Two students engaged in mathematical discourse use a sort to deepen their understanding of slope in my pre-algebra class.
Two students engaged in mathematical discourse use a sort to deepen their understanding of slope in my pre-algebra class.

Active Learning: Revisiting the Shift, Part 3

The Solution Spaces hashtag and motto is something that I’ve always believed in as a teacher. I cannot adequately meet the needs of my students if I don’t know them. I have to converse with them, get to know how they feel, think, and view the world. This third move touches upon how I used questions and curricular adjustments as vehicles for trust and community development, and how important it is to get comfortable with listening to students when they share.



Move #3. Design opportunities for discourse: Specialized lessons with both guiding and extension questions create opportunities for rich mathematical discourse. Pages of naked-number problems, or exercises without any context, will not encourage discussion, and dense word problems could ignite frustration. There has to be a balance of equations infused with real-world contexts, which generate conversations and provide depictions of math that allow students to see themselves.


Comprehension activities such as comparing and contrasting, restating, and debating ideas have to be included in the task work. We have to invest time in learning our lessons’ nuances, misconceptions, and, if applicable, multiple solutions or solution paths in order to field potential questions and maintain analytical conversation.
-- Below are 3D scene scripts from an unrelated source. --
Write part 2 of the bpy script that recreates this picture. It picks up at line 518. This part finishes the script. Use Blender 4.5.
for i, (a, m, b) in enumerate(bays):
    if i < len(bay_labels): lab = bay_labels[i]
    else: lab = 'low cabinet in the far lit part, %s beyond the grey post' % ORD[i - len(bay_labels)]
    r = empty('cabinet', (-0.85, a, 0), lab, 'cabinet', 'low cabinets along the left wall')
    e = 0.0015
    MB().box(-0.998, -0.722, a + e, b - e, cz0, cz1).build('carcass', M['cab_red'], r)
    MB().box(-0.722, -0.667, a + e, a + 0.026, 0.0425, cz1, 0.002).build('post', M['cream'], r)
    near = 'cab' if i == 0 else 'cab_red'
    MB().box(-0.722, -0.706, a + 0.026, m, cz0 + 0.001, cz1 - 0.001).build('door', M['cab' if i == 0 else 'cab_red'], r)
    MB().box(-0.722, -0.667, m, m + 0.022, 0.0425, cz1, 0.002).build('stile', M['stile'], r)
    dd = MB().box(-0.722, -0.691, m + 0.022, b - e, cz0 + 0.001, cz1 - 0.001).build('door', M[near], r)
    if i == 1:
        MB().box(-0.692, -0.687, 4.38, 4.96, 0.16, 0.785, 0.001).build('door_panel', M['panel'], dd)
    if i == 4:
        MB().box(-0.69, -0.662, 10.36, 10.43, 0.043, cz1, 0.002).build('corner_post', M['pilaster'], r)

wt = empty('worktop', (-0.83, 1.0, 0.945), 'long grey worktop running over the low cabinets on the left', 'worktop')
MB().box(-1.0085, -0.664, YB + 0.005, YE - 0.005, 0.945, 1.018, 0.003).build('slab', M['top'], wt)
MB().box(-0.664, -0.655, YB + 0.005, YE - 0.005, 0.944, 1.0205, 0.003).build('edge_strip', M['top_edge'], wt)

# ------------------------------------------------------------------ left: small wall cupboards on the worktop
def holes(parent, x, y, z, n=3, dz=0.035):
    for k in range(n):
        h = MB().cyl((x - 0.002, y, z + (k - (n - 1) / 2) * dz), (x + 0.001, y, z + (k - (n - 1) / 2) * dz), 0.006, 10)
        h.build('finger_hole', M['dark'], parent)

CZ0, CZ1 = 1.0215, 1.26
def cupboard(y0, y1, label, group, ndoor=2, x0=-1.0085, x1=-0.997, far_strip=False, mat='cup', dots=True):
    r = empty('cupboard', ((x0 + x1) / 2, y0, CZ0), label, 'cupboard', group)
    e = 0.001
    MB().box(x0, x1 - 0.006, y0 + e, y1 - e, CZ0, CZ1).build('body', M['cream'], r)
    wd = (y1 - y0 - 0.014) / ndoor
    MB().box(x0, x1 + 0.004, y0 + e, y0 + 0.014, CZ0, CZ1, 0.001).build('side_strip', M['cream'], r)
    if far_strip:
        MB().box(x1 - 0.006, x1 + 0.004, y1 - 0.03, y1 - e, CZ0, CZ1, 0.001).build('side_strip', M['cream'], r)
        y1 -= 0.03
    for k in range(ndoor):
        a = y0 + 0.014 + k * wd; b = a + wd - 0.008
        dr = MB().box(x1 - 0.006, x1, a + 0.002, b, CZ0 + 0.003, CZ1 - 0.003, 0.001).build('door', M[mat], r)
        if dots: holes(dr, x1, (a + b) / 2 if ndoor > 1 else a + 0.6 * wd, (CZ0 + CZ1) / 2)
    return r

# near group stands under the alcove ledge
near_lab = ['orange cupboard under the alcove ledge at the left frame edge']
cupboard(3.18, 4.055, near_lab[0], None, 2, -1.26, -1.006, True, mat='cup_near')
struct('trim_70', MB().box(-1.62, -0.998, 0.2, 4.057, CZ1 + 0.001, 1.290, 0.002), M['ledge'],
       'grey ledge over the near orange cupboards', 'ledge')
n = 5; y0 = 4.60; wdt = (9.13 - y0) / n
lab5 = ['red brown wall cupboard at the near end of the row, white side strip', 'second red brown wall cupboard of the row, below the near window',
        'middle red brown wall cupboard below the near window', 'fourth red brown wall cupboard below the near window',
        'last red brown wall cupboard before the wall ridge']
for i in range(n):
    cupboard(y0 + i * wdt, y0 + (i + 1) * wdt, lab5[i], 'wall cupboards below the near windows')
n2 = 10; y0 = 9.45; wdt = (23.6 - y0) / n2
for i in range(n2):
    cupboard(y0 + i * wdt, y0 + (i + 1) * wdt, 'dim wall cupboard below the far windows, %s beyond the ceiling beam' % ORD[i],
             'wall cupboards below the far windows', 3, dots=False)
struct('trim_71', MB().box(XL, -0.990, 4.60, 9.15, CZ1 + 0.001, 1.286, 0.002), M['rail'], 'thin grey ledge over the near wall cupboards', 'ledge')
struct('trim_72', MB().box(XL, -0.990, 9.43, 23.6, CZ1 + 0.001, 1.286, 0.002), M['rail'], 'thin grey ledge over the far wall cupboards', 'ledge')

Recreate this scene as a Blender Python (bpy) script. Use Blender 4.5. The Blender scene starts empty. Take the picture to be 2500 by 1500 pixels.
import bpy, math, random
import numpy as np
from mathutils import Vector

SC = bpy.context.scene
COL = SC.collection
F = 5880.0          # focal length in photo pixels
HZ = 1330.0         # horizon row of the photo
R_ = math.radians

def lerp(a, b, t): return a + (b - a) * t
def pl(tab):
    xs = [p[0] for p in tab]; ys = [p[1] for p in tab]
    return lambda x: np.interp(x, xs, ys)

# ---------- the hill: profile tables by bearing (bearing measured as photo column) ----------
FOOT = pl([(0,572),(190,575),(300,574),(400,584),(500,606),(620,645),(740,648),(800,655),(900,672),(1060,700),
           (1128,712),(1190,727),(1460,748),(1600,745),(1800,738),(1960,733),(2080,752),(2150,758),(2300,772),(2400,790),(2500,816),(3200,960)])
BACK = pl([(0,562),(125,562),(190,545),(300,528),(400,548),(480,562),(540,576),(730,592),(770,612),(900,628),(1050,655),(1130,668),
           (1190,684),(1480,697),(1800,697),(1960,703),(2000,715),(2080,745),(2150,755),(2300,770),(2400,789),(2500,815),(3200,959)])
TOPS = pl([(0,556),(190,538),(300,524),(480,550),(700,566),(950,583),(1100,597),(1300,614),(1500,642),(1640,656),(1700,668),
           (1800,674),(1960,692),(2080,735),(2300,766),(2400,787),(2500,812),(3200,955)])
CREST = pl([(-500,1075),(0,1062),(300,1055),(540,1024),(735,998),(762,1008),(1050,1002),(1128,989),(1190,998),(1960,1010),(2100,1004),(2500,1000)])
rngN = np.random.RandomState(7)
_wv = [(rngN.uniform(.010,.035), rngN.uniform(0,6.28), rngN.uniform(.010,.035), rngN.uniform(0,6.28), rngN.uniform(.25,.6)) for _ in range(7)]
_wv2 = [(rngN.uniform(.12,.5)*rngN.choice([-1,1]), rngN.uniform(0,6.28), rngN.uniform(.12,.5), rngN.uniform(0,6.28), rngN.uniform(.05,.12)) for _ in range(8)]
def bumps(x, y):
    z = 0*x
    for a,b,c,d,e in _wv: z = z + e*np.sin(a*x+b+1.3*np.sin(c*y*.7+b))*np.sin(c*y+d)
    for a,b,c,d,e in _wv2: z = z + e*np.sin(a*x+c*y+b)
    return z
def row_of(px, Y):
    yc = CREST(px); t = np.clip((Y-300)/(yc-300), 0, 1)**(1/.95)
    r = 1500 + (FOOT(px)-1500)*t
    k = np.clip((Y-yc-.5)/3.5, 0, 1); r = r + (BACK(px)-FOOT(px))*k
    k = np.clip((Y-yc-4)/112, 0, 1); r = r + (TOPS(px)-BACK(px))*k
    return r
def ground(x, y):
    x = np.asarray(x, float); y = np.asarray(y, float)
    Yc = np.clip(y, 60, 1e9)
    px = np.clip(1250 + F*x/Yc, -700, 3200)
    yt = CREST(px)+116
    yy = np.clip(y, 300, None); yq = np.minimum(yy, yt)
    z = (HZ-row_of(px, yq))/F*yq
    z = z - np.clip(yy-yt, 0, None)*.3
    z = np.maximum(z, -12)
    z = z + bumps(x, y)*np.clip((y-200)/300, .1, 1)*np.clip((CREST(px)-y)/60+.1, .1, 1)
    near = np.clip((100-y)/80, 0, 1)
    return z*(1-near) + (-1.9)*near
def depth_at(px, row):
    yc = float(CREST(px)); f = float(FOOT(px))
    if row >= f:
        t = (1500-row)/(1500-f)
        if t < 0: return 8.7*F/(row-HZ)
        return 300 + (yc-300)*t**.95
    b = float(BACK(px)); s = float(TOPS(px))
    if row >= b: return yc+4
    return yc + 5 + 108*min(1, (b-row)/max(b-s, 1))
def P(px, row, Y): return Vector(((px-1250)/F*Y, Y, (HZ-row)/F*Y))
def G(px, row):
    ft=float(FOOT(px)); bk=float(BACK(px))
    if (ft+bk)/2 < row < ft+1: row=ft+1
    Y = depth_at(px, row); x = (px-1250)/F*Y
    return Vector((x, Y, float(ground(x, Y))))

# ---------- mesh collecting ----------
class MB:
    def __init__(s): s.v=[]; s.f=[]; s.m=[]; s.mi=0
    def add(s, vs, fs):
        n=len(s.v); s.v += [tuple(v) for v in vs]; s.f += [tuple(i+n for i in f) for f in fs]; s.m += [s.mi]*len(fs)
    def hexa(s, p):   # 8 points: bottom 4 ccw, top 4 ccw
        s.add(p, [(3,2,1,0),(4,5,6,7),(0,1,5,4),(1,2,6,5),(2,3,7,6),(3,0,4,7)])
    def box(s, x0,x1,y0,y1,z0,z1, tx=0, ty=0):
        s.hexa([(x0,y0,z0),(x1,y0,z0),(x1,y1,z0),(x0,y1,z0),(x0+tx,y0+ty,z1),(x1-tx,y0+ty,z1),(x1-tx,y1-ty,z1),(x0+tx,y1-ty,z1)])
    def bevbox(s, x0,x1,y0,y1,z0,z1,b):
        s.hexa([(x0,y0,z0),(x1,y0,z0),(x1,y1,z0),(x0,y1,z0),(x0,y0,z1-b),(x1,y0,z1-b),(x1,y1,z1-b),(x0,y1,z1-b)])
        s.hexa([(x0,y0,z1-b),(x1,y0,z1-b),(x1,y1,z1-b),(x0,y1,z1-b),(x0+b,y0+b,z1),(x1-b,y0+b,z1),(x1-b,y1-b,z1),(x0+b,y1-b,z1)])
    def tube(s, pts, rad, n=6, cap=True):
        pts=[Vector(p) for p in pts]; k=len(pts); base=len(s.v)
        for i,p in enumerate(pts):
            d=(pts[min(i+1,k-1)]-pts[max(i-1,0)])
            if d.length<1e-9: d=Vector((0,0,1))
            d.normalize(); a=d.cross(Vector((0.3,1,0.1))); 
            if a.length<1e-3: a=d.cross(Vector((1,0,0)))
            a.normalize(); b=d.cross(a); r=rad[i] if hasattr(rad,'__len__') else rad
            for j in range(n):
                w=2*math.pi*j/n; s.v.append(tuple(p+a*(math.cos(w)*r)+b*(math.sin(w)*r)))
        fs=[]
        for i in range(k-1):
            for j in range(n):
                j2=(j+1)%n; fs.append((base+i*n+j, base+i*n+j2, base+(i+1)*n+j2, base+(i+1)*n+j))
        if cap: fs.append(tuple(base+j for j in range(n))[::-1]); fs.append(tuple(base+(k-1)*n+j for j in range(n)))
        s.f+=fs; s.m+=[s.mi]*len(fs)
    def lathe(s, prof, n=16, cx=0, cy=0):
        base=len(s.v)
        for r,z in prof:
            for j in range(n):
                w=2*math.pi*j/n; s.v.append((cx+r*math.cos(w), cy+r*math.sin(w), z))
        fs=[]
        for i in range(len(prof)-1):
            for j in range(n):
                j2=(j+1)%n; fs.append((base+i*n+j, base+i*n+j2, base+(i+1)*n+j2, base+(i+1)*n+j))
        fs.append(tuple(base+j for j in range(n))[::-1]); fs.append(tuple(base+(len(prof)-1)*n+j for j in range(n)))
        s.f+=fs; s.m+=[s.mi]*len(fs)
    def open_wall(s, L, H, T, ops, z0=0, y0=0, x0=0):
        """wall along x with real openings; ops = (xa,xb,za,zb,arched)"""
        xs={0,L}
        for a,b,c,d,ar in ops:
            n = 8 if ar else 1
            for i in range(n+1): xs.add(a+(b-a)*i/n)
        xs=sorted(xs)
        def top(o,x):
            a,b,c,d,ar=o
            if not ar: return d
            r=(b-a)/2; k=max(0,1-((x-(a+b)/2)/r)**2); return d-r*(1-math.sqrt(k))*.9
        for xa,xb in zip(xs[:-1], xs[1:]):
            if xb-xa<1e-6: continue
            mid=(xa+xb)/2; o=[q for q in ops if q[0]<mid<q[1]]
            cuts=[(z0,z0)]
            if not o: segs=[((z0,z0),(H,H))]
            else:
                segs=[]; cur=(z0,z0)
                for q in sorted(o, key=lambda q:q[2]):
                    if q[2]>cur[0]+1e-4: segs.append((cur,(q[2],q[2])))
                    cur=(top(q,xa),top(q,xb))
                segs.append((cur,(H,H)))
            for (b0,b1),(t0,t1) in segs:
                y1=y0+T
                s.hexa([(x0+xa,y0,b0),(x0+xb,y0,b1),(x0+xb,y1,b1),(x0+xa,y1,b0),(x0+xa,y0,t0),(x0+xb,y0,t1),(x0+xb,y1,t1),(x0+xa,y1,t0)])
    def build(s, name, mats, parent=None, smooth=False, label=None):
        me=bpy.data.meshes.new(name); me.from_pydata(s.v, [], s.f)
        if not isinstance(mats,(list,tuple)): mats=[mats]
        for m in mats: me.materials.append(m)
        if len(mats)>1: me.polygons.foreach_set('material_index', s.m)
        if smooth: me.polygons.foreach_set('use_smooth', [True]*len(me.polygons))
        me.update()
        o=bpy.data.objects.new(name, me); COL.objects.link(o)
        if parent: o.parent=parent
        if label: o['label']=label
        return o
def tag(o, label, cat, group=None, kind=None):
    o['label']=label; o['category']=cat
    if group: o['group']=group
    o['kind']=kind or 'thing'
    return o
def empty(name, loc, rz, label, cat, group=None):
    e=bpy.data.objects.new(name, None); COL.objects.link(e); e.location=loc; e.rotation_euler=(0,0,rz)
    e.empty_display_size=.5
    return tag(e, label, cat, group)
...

As teachers we must also become comfortable with the students’ initial discomfort and not jump in to “save the day.” The energy previously devoted to lecturing must shift toward facilitation of learning and become questions, words of encouragement, and clarification statements.


Additionally, teachers and students will need to become used to the beneficial awkwardness of productive struggle. We must allow ourselves to be pursued by students rather than step in and problem-solve for them.


This method can be more challenging than reading from a teacher's edition workbook or handing out a predetermined worksheet because of the level of preparation required, but it will generate student thinking in the classroom in a way that lecturing cannot. It may feel like a relinquishing of power, but it actually allows us to utilize our power in a more effective and relevant way.